- _Problem to solve_: For this exercise, write out exactly, and only, the lines running from the line that contains "Reconstruct this image" through the line that contains "return np.array((a *".
++++ Available records
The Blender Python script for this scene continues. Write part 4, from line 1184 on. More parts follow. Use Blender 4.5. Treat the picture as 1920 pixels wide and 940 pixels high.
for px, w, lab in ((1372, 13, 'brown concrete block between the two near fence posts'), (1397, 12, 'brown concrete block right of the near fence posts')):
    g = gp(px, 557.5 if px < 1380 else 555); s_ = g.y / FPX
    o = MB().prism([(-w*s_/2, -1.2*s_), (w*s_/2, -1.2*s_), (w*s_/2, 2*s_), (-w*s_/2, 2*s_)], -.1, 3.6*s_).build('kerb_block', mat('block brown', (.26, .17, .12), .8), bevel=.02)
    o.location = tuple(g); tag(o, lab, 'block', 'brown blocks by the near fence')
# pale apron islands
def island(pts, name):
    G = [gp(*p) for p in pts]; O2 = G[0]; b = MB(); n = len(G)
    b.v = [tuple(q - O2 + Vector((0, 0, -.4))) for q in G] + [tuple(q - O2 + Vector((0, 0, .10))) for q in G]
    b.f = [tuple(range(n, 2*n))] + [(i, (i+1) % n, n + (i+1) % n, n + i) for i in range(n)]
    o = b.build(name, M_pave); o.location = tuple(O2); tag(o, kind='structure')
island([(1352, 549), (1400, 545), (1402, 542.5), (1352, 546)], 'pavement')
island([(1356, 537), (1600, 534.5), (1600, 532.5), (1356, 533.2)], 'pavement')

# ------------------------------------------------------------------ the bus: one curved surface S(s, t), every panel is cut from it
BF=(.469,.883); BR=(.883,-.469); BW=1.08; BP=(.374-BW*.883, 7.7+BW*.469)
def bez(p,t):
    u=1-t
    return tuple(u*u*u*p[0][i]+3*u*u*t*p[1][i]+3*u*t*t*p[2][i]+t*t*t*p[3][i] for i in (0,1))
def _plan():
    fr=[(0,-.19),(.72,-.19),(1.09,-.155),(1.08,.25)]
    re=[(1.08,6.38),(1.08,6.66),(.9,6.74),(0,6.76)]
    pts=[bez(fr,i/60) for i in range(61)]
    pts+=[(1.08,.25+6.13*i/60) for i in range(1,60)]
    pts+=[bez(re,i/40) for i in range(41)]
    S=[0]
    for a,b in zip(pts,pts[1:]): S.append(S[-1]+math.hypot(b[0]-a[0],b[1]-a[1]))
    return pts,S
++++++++
++++ Available records
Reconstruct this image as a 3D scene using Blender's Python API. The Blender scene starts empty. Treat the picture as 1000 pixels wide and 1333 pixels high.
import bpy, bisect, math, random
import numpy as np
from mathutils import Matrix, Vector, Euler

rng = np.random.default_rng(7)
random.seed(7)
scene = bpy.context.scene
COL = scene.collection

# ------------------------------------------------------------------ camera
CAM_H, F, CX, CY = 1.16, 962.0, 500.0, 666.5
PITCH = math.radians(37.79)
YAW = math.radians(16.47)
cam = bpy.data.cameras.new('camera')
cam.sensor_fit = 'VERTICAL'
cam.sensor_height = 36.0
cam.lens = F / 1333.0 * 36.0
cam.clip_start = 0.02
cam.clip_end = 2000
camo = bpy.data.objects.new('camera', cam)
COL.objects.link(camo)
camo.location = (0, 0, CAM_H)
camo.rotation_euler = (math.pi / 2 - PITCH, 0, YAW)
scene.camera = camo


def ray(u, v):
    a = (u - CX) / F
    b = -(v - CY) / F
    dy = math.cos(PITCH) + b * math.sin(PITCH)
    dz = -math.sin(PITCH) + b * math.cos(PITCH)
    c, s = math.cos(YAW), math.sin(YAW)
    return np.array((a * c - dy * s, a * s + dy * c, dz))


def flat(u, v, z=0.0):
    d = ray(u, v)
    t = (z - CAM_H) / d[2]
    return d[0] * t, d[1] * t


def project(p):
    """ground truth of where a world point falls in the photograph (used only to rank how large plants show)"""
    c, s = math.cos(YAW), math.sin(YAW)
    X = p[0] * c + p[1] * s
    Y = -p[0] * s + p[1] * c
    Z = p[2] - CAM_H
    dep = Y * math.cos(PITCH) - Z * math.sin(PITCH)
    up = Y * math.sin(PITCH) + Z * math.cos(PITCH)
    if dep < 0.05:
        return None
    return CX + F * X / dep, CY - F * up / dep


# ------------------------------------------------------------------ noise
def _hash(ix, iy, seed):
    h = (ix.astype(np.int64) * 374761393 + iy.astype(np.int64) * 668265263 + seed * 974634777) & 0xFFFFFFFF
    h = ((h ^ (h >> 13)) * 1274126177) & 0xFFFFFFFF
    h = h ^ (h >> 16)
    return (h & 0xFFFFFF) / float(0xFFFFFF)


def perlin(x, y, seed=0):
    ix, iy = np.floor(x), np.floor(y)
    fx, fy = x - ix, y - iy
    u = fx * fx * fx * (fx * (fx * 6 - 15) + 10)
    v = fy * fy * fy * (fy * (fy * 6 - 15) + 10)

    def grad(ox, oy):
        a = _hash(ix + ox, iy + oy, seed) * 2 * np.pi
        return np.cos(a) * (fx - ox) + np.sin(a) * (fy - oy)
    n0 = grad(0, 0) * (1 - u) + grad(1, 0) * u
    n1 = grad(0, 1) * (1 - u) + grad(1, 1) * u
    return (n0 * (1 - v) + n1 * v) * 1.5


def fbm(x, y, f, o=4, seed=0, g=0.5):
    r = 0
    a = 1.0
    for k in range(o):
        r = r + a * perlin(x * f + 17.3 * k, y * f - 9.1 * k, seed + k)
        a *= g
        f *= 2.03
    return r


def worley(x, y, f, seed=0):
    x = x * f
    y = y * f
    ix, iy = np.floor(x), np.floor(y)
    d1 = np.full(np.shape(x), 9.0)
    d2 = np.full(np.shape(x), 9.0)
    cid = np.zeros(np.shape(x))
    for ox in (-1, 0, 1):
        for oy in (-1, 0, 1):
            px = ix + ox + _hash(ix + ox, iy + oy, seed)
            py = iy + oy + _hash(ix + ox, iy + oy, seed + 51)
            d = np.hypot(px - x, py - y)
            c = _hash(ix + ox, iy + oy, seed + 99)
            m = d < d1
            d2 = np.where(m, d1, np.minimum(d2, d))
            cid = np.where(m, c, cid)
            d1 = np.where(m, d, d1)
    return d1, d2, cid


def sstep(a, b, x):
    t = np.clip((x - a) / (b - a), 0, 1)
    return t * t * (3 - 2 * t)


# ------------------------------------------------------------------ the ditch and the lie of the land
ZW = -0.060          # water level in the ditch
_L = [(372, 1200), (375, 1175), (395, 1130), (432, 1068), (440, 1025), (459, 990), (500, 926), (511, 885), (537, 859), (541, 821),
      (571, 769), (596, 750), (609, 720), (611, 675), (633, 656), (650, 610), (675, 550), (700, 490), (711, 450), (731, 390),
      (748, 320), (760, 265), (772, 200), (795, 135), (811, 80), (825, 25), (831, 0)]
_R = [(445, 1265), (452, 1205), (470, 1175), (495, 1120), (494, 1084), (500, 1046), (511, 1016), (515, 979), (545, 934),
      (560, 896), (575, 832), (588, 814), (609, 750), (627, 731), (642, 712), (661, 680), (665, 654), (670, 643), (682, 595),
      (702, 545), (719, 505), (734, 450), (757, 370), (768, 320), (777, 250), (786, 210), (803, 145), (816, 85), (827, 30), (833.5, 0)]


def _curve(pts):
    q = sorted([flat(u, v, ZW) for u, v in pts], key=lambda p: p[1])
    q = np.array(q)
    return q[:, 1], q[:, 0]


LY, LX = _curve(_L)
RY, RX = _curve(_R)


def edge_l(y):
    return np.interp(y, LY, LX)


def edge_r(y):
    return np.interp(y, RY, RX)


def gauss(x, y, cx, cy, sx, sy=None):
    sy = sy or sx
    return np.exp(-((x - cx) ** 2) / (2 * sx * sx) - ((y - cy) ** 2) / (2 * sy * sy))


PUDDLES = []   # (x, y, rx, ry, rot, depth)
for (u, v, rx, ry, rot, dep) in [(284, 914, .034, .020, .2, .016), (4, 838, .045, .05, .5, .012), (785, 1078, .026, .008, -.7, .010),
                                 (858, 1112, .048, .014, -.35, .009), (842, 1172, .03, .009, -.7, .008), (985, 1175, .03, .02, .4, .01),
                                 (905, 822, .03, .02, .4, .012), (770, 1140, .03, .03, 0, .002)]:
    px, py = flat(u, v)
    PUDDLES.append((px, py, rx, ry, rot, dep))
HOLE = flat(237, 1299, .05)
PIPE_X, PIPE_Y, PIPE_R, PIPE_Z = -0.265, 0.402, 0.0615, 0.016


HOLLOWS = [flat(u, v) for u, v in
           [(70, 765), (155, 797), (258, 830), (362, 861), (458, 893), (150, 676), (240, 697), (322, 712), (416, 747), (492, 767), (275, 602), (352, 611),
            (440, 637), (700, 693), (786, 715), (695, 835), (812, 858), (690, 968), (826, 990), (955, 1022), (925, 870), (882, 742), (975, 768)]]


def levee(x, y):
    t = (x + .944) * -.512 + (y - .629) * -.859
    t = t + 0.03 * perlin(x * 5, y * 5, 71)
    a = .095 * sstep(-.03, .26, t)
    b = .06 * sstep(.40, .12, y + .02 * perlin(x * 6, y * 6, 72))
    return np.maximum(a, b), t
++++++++
++++ Available records
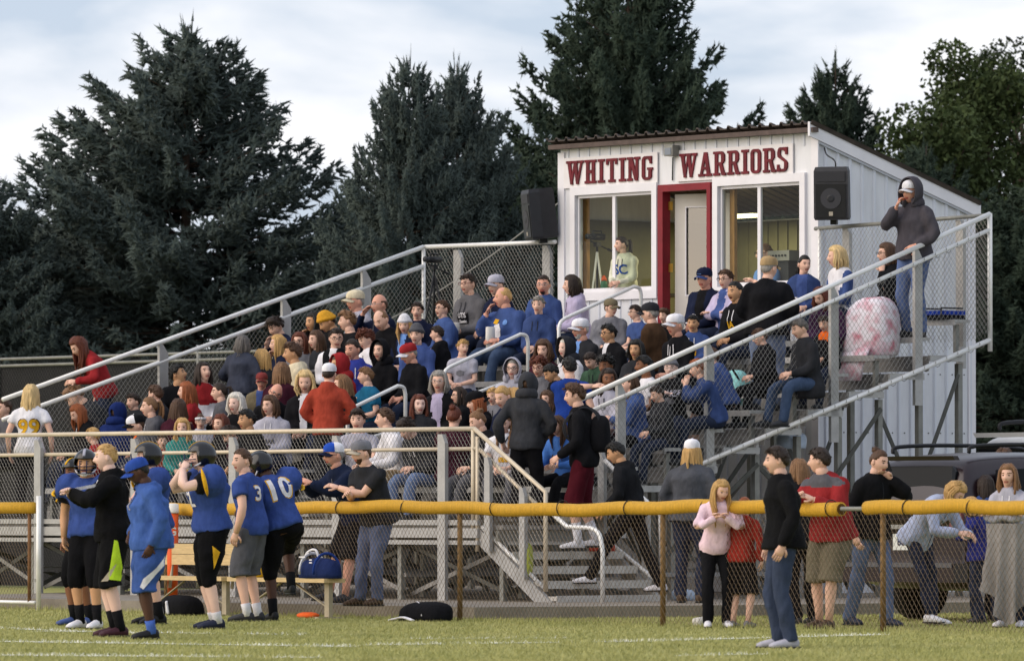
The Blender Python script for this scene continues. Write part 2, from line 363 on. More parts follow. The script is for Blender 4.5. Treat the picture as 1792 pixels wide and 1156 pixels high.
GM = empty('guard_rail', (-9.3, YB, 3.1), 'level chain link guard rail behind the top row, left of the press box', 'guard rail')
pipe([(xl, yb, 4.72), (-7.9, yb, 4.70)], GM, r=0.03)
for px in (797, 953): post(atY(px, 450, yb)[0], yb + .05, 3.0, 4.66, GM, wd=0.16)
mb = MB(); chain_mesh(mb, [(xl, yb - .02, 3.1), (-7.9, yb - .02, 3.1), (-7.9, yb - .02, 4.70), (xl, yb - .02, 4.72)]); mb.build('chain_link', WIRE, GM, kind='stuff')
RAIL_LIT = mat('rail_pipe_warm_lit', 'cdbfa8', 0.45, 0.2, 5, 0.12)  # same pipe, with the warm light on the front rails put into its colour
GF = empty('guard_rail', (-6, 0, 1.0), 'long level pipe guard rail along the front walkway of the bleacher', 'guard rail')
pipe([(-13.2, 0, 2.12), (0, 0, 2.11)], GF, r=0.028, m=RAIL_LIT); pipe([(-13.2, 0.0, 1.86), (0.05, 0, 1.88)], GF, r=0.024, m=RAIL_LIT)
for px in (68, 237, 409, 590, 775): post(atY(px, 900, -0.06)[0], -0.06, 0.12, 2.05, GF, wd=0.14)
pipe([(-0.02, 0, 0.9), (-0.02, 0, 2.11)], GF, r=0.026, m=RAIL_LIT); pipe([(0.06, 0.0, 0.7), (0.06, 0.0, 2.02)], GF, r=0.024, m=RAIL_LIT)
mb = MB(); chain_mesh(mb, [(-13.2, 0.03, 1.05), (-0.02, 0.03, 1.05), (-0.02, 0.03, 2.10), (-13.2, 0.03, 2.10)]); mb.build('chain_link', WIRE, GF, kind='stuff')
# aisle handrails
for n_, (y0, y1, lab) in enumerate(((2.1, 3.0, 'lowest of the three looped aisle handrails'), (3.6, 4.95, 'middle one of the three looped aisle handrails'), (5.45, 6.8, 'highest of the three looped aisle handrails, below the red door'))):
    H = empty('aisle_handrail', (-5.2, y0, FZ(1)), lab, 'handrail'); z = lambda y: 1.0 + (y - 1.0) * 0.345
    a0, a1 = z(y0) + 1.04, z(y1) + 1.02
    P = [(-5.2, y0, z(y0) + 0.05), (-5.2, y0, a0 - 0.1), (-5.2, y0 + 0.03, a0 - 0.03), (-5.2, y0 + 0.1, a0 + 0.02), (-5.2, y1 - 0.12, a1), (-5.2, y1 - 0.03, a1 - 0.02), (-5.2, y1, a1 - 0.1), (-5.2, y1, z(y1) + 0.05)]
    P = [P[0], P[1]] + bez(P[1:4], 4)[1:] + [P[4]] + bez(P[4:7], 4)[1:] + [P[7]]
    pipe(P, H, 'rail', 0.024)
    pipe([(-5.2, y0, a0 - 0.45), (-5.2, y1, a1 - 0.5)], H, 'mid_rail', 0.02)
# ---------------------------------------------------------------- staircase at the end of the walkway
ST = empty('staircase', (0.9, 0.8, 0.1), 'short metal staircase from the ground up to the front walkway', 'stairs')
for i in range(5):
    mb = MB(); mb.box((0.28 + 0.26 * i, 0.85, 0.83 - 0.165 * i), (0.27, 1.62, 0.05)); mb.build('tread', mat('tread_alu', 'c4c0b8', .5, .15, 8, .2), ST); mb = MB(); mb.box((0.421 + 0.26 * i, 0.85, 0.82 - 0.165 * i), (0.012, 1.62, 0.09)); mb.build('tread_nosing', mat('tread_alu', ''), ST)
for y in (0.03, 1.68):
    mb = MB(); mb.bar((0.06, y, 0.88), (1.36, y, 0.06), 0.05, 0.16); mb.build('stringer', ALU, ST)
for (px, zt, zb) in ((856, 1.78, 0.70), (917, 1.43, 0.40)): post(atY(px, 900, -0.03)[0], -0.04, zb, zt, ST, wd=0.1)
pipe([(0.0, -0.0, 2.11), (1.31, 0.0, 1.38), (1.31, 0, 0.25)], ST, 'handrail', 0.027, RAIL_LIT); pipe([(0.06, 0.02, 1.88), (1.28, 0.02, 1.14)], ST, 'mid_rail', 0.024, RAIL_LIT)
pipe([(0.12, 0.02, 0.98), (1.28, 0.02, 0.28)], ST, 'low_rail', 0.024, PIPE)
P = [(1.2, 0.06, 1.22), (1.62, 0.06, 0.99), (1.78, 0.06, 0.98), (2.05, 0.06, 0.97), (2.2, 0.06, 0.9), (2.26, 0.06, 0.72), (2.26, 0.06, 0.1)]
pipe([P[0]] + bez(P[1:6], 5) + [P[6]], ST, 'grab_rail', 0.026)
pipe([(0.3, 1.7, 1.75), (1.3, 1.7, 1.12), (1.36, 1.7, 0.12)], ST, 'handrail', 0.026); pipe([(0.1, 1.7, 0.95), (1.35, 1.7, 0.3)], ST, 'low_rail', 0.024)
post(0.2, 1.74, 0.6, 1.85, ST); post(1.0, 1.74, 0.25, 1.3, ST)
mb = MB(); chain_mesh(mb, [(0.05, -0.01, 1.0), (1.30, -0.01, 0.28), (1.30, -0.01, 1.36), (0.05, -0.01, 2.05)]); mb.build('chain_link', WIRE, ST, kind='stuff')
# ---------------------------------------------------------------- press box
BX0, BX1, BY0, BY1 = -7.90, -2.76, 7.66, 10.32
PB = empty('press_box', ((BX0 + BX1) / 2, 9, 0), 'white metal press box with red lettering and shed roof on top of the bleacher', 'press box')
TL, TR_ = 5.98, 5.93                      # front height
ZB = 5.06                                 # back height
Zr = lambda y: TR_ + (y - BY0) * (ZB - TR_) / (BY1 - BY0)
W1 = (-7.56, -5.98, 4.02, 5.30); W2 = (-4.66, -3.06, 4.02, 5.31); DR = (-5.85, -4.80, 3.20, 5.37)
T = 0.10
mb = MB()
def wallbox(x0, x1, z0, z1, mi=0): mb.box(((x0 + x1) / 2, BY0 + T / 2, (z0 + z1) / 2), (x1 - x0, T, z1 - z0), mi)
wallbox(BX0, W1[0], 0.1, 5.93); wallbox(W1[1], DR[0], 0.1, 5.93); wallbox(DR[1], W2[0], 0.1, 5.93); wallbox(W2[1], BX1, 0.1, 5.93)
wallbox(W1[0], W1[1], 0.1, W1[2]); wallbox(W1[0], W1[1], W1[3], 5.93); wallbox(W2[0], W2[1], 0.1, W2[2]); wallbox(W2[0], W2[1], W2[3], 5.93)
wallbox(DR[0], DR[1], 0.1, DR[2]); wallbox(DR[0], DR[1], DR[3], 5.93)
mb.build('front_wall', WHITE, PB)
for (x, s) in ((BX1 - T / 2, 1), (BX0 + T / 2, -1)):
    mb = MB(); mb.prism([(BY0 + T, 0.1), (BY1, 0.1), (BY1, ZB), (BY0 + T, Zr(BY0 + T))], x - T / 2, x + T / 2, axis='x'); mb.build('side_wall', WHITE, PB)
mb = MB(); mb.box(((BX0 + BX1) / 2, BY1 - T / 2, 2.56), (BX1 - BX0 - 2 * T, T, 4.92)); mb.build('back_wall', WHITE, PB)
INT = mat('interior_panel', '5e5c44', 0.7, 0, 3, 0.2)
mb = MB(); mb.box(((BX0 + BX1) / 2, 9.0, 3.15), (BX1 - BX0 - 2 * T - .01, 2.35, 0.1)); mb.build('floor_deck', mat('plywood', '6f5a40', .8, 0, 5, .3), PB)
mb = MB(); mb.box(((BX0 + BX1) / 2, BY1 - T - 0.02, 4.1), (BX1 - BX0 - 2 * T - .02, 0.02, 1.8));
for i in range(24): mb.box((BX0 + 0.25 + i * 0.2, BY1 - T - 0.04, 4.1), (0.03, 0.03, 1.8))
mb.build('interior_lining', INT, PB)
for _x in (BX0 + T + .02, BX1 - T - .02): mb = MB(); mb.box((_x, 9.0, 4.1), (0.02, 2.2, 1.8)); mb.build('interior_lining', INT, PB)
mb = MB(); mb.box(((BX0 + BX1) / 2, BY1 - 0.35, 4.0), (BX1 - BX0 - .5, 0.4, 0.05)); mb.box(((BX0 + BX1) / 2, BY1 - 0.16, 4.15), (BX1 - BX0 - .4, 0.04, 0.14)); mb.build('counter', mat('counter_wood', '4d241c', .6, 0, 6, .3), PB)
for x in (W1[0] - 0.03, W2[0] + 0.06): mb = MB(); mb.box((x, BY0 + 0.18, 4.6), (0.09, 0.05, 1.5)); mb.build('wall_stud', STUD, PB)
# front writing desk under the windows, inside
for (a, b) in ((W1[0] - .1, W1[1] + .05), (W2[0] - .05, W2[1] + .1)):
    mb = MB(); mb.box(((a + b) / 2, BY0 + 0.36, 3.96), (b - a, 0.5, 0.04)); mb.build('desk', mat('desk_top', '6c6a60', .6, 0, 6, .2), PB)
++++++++
- _Written solution_:
Reconstruct this image as a 3D scene using Blender's Python API. The Blender scene starts empty. Treat the picture as 1000 pixels wide and 1333 pixels high.
import bpy, bisect, math, random
import numpy as np
from mathutils import Matrix, Vector, Euler

rng = np.random.default_rng(7)
random.seed(7)
scene = bpy.context.scene
COL = scene.collection

# ------------------------------------------------------------------ camera
CAM_H, F, CX, CY = 1.16, 962.0, 500.0, 666.5
PITCH = math.radians(37.79)
YAW = math.radians(16.47)
cam = bpy.data.cameras.new('camera')
cam.sensor_fit = 'VERTICAL'
cam.sensor_height = 36.0
cam.lens = F / 1333.0 * 36.0
cam.clip_start = 0.02
cam.clip_end = 2000
camo = bpy.data.objects.new('camera', cam)
COL.objects.link(camo)
camo.location = (0, 0, CAM_H)
camo.rotation_euler = (math.pi / 2 - PITCH, 0, YAW)
scene.camera = camo


def ray(u, v):
    a = (u - CX) / F
    b = -(v - CY) / F
    dy = math.cos(PITCH) + b * math.sin(PITCH)
    dz = -math.sin(PITCH) + b * math.cos(PITCH)
    c, s = math.cos(YAW), math.sin(YAW)
    return np.array((a * c - dy * s, a * s + dy * c, dz))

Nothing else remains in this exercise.